Они провели меня к немецкому майору. Я не скрыла, кто я, рассказала даже, что я делала, сколько мостов взорвала и т. д. Только наотрез отказалась сказать, где сейчас предположительно находится наша группа. Он не настаивал. Вдруг он сказал: «Хотите пожить на этой стороне и посмотреть? Если вы дадите честное слово не сбежать, то я вас отпущу, поживите среди гражданского населения, посмотрите». Я совершенно опешила. Отпустить такого противника, как я, навредившего так много их армии, просто под честное слово?! Это казалось мне невозможным! Все время с тех пор, как я попала в плен, я только и думала, как бы мне сбежать. Но, пораженная этим предложением, я дала честное слово и тогда для меня стало совершенно невозможно его нарушить.

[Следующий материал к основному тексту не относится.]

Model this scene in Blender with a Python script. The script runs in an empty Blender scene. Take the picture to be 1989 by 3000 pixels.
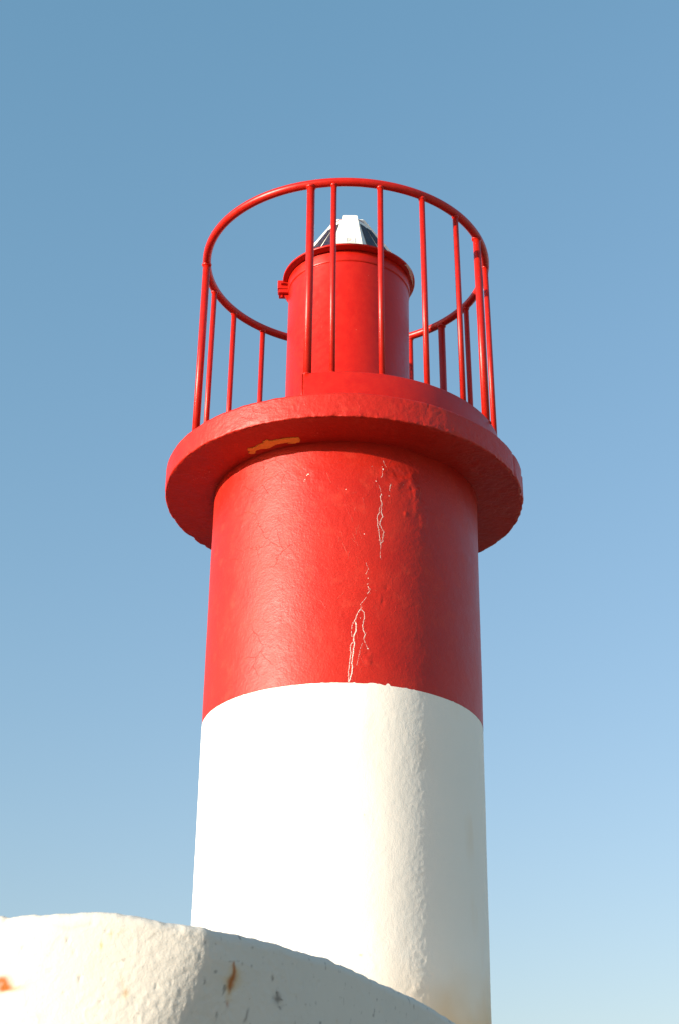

Я устроилась в одной из ближайших деревень и не переставала удивляться. Крестьяне жили неплохо, немцы их не притесняли. Мне пришлось видеть, как немецкий солдат приставал к девушке, она же отмахнулась от него и сказала: «Иди, ты мне не нужен», и он смущенно отошел. А по моим тогдашним понятиям, как нам рассказывали, он должен был выхватить пистолет и тут же застрелить ее. (Как это обычно бывает, преувеличенно очерненная или даже просто выдуманная картина ужасов при встрече с действительностью оборачивается сначала картиной с обратным знаком и представляется в несколько преувеличенном положительном свете.) За мной, конечно, следили, и через некоторое время этот же майор вызвал меня и спросил: «Хотите перейти на ту сторону? Я вас отпускаю, мы даже покажем вам, где можно перейти линию фронта». Я ответила, что не хочу. Он спросил, хочу ли я работать с ними, я тоже отказалась. Тогда он отпустил меня жить, где я хочу. Я осталась в той же деревне. И вот в нее пришли однажды мои бывшие товарищи и бросили в дом старосты гранату. Этот староста был простым мужиком, согласившимся быть старостой для контакта с немецким командованием. Немцы требовали, чтобы каждая деревня выбрала себе старосту, через которого было бы удобнее сообщаться со всей деревней, если было что-либо нужно. Немцы, конечно, наложили на крестьян налог продуктами, за сбор которого отвечал этот староста, да и вообще, если немцам что-либо было нужно, они хотели иметь дело с одним человеком. Староста не только не обижал крестьян, но заступался за них, если было нужно, по мере своих возможностей. У него и его жены было четверо детей. Их всех разорвало на клочки. Вид был ужасный. Я не хотела верить, что это сделали мои люди, но мне не только пришлось поверить, но и узнать, что такое делалось и раньше, даже тогда, когда я сама ходила по лесам за линией фронта и не знала, что совершали некоторые из нашей группы. Я посмотрела на все с другой стороны, глазами крестьян, получивших теперь землю и, несмотря на войну, относительно довольных жизнью. У меня в ушах стояли плач и стоны родственников тех, кого разорвала на клочки брошенная моими бывшими товарищами граната. Тогда я пошла к тому немецкому майору и сказала, что хочу работать с ними».